Dems try to hide their racism
Recommended reading: A Short History of Reconstruction by Dr. Eric Foner and Wrong on Race: The Democratic Party's Buried Past by Bruce Bartlett.
The chief opponents of the 1964 Civil Rights Act were Democrat Senators Sam Ervin, Albert Gore, Sr. and Robert Byrd. All remained Democrats, as did George Wallace, Lester Maddox, and others. Senator Thurmond beacme a Republican later. He was never in the Ku Klux Klan and, after he became a Republican, voted to outlaw lynching and the discriminatory poll taxes imposed on blacks by Democrats.
Contrary to false assertions by Democrats today, the racist "Dixiecrats" did not all migrate to the Republican Party.
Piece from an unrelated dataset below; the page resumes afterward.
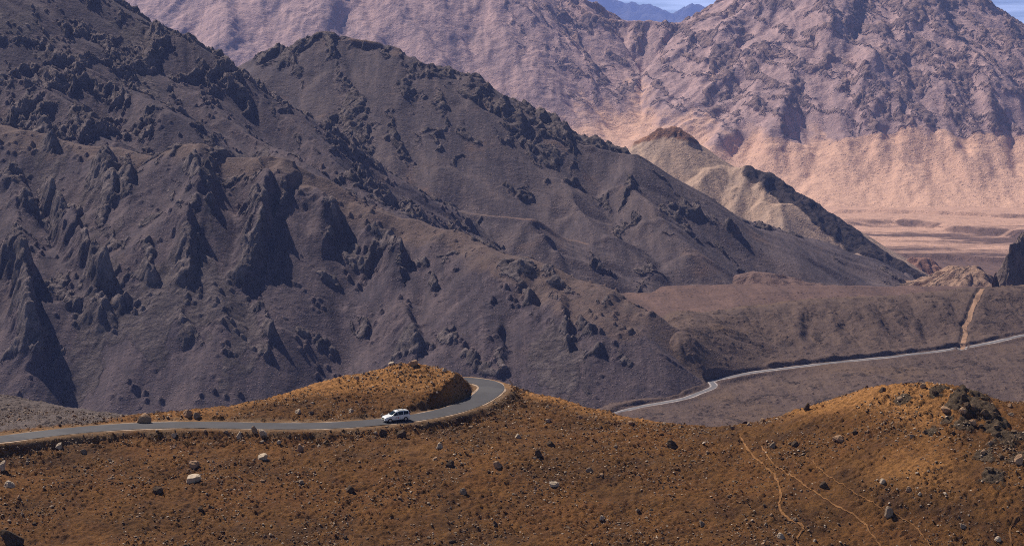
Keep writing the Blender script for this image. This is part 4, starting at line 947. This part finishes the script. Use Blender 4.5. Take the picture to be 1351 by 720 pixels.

With the party slogan: "Segregation Forever!," the Dixiecrats, who were Democrats, formed the States Rights Democratic Party for the presidential election of 1948. The Dixiecrats remained Democrats for all local elections and all subsequent national elections.
Today, some of those Dixiecrats continue their political careers as Democrats, including former Democrat Senator Ernest Hollings who put the Confederate flag over the state capitol when he was governor of South Carolina.
Another former "Dixiecrat" is Democrat Senator Robert Byrd who was a "Keagle" in the Ku Klux Klan. There was no public outcry when Democrat Senator Christopher Dodd praised Senator Byrd as someone who would have been "a great senator for any moment".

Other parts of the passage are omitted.